Five albums into their career the Austin, Texas-based outfit Grupo Fantasma takes traditional Latin forms, blends ‘em with funk, tosses in a bit of this and that to break from the prison of tradition and arrives with its best record to date. Yeah, the hook is the group’s arrangement of “Because”, that most of trippy of Beatles songs, and it’s great and great fun and one of the things you’ll be returning to again and again on this record but there are many other treasures to be heard here.
Chief among those in the masterful “Mulato”, which may be the finest example of this group’s ability to craft a hook that is as insistent and formidable as the music which accompanies it. At just over four minutes it feels like the kind of song you don’t want to ever stop but stop it must in time to make room for the many other fine moments here, including “Problemas”, one of those tracks that calls to mind the exciting Latin music coming out of New York City in the 1970s as well as touching on some of the most exciting rhythmic and harmonic elements one might hear in the most adventurous moments of progressive rock.

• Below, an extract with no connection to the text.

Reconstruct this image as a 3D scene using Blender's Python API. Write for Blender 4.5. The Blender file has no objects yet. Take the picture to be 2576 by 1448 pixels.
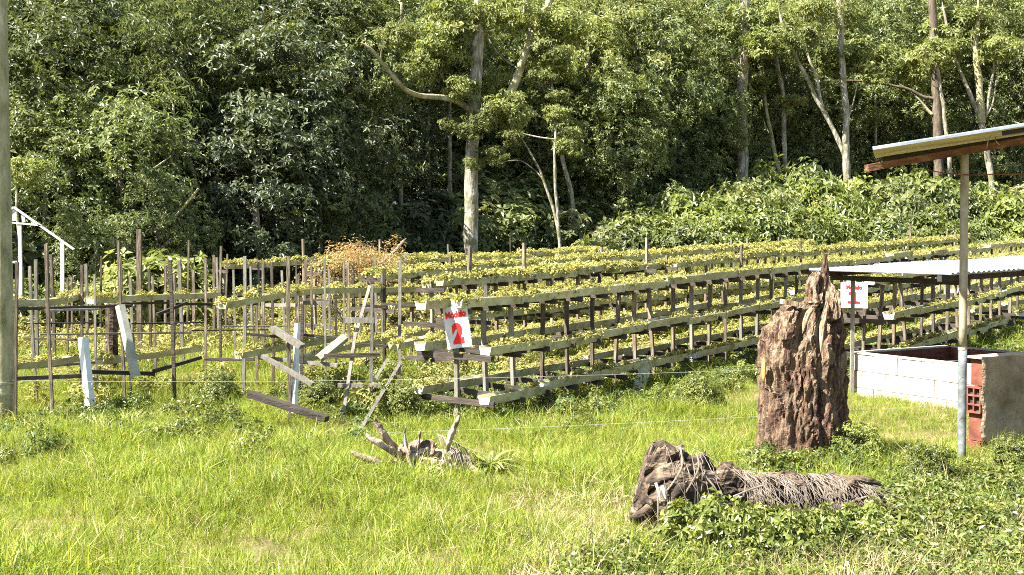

Like any band worth its salt Grupo Fantasma can sound positively dirty at times as does across the grooves of “Roto el Corazon”, the keyboards and guitar lines sounding as though they were scraped from the floorboards of a car that’d seen its share of road trips, late night meals, and the other detritus that living brings. But there’s uplift and enlightenment to it too, such as when the horns really begin to soar and the rhythms really begin to take us to somewhere else. One has the feeling, listening to this record, that the studio is just a stopping off point for this act that the real power comes with the live show when everyone can cut loose and really let the listener feel the power of pieces such as “Esa Negra”, “Nada”, and “Cayuco”.
This of course isn’t your grandfather’s Latin music, though there are touches of that in there. This is a band that’s reaching into the future as it pays its respects to the past, one that recognizes that tradition and boundary breaking are equally important and all that. But more than that, like a number of bands of this ilk, this is a band that acknowledges the impact that the psychedelic era had on rock music, the kind of free associations that can drift from and between the speakers, the free associations that trickle from the mind as words and music swirl and surround and embrace the listener as each measure goes by.
It’s an orgy of sound at times but not one that leaves the listener cold at any time. There is plenty to listen to and feel here and were Grupo Fantasmas not up to the task of delivering the goods one believes the band would never have gotten this far. But this far they’ve gotten and so much more distance they’ll go because music this good has got to be heard. And by as many people as possible.